The Corner

House Creates Escape Hatch from Obamacare

The House of Representatives successfully included a valuable escape hatch from Obamacare in the recent “doc fix” legislation, but members are getting blow-back from critics who say the provision fixes and even expands Obamacare.

That is nonsense. The provision eliminated the cap on deductibles for small group plans, giving small businesses the freedom to offer high-deductible plans that may be paired with a Health Savings Account. This is a very good thing that gives them an option to offer more affordable insurance to employees.

Rory Cooper, a spokesman for House majority leader Eric Cantor, said, “This is another in a series of changes to Obamacare that the House has supported to help save Americans from being harmed by the law, and we’re glad to see the president signed it into law.”

But the let-it-burn coalition wants the American people to feel all of the pain of Obamacare to increase pressure for full repeal. As Drew M writes on Ace of Spades: “The whole idea behind not ‘fixing’ ObamaCare is that in order to do the heavy lifting of repealing it you need as many people angry about it as possible. If you start pealing (sic) off repeal supporters, you’re helping eliminate pressure to actually repeal the damn thing.”

That is bad politics and bad policy.

Not creating this escape hatch for small business would send a message that Republicans want to use Obamacare to punish 100 percent of the people, even the great majority of Americans who do not and never did support the law. 

That burn-it-down philosophy also would have meant that Congress should have left the onerous 1099-reporting provision in place — a revenue-raising provision in Obamacare that would have required businesses to report to the IRS all of their transactions with vendors totaling $600 or more in a year. That was wisely repealed on April 14, 2011, with broad bipartisan support. It is one of 16 changes Congress has made to the law that have been signed into law by the president, eleven of which were under the Republican-led House.

The “doc fix” legislation including the small-business escape hatch was approved by a surprise voice vote earlier this month, a procedure that annoyed many members. But that is not a reason to throw rocks at a provision that could provide a way for small businesses to offer HSAs to their employees.

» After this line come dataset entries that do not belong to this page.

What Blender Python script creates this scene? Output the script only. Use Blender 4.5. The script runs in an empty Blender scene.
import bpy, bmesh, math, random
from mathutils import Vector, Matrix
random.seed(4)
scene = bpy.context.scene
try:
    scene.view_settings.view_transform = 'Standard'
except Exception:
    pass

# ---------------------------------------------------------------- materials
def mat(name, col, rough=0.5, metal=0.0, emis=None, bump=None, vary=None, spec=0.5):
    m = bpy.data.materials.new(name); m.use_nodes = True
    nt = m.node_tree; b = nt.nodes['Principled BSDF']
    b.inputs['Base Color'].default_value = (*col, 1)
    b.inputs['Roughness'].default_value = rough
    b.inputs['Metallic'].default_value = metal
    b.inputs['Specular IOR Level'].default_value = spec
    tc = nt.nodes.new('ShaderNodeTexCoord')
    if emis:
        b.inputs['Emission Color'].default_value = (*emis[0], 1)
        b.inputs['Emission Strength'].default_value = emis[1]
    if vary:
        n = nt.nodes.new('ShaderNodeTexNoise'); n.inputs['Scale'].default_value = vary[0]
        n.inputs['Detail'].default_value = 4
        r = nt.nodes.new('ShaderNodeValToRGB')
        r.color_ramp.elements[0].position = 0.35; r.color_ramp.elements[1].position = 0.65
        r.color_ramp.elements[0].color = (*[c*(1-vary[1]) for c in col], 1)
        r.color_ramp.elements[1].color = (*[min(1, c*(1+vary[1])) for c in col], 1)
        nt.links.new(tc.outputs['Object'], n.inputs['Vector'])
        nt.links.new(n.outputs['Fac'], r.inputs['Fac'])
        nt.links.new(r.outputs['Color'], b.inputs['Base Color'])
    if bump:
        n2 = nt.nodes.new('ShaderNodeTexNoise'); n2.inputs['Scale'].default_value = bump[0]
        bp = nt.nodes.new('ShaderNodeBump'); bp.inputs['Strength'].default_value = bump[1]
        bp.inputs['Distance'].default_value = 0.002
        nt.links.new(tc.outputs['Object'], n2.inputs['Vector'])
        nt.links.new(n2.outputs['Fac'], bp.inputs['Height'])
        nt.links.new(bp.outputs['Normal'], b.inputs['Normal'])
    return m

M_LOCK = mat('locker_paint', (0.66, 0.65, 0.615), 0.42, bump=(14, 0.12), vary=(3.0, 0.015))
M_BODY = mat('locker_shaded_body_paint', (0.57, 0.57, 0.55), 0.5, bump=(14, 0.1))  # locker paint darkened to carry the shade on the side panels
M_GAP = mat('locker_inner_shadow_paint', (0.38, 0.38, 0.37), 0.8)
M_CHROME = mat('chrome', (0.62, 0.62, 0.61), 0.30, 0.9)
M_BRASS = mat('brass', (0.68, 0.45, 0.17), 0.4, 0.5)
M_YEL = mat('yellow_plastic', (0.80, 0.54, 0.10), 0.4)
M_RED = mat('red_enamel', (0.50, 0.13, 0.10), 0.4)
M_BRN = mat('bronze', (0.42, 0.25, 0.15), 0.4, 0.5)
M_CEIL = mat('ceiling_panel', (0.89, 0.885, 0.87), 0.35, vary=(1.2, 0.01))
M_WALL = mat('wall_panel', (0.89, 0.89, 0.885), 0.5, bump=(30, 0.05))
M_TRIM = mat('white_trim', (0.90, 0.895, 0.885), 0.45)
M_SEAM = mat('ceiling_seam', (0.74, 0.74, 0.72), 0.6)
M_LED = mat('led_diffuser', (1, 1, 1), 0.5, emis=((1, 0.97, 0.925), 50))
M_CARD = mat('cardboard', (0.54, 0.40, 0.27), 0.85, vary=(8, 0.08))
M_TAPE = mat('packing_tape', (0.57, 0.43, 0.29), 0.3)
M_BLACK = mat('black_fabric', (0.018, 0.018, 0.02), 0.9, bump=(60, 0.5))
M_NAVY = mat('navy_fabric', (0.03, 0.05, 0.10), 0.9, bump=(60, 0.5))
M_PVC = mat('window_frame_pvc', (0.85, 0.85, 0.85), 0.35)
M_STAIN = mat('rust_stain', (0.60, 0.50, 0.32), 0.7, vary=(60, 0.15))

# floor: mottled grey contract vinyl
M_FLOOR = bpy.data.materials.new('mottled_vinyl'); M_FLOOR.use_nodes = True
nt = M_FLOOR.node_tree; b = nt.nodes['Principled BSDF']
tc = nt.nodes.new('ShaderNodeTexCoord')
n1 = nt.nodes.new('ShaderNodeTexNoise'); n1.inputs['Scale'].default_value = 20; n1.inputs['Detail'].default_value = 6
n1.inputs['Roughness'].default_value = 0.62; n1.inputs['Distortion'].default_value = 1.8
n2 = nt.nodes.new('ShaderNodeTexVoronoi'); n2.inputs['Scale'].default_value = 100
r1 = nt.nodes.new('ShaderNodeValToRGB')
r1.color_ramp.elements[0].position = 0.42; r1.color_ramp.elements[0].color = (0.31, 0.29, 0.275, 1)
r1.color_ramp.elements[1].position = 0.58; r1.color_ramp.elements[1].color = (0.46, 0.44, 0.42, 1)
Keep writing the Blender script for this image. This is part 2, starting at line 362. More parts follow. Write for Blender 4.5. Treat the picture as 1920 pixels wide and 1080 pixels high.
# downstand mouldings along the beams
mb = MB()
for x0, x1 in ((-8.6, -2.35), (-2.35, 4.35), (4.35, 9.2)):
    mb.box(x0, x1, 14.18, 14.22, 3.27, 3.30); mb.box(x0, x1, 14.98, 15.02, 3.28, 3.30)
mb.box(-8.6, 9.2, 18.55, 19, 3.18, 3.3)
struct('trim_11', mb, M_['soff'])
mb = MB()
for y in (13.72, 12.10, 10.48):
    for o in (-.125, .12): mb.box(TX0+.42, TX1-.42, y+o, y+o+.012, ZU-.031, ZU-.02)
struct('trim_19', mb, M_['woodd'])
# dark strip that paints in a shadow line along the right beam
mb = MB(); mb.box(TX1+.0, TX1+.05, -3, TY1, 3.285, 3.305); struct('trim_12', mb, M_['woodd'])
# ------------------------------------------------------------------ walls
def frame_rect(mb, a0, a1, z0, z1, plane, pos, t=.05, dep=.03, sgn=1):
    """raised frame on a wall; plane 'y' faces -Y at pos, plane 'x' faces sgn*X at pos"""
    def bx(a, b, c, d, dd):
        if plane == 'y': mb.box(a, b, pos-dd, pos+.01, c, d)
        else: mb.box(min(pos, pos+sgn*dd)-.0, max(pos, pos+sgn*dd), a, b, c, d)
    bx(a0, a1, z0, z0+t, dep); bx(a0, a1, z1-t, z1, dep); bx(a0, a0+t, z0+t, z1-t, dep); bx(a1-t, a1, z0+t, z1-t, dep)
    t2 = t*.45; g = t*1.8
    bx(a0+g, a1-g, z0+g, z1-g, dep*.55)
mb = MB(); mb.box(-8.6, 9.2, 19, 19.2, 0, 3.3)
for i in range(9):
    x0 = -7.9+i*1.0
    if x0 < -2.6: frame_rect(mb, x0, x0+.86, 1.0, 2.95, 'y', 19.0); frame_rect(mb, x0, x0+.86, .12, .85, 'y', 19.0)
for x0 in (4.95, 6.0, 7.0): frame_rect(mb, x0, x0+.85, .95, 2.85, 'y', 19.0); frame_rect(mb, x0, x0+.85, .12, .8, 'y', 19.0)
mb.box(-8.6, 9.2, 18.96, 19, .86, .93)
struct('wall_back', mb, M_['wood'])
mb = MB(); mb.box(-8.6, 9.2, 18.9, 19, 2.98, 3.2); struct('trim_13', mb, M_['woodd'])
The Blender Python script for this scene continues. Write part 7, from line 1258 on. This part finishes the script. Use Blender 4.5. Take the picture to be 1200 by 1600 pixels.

Sec. 213 of H.R. 4302 — the “doc fix” amends the ACA to repeal the limitation on deductibles for employer-sponsored health plans. Here is how the New York Times explained the provision:

The Republican victory is largely symbolic, however. The Obama administration had effectively nullified this provision of the Affordable Care Act more than a year ago through regulation.

The Affordable Care Act provision at issue limited the deductibles in small-group health plans to $2,000 for individual coverage and $4,000 for family coverage. Separately, the law also required that small-group plans meet minimum standards for how health care expenses are split between the policyholder and the plan — what is known as actuarial value. The least-generous plans allowed by the law, known as bronze plans, must cover 60 percent of the expenses incurred by a typical group of enrollees.

But it turns out to be very difficult to design a bronze individual plan with a deductible of $2,000 (or, for that matter, a family plan with a deductible under $4,000). As a result, in February 2013, the Health and Human Services Department released final regulations that allowed a plan to have a higher deductible “if that plan may not reasonably reach the actuarial value of a given level of coverage” without it.

This is no time for a circular firing squad. Helping small businesses hit by the Obama-administration mandates, taxes, and regulations is the right thing to do.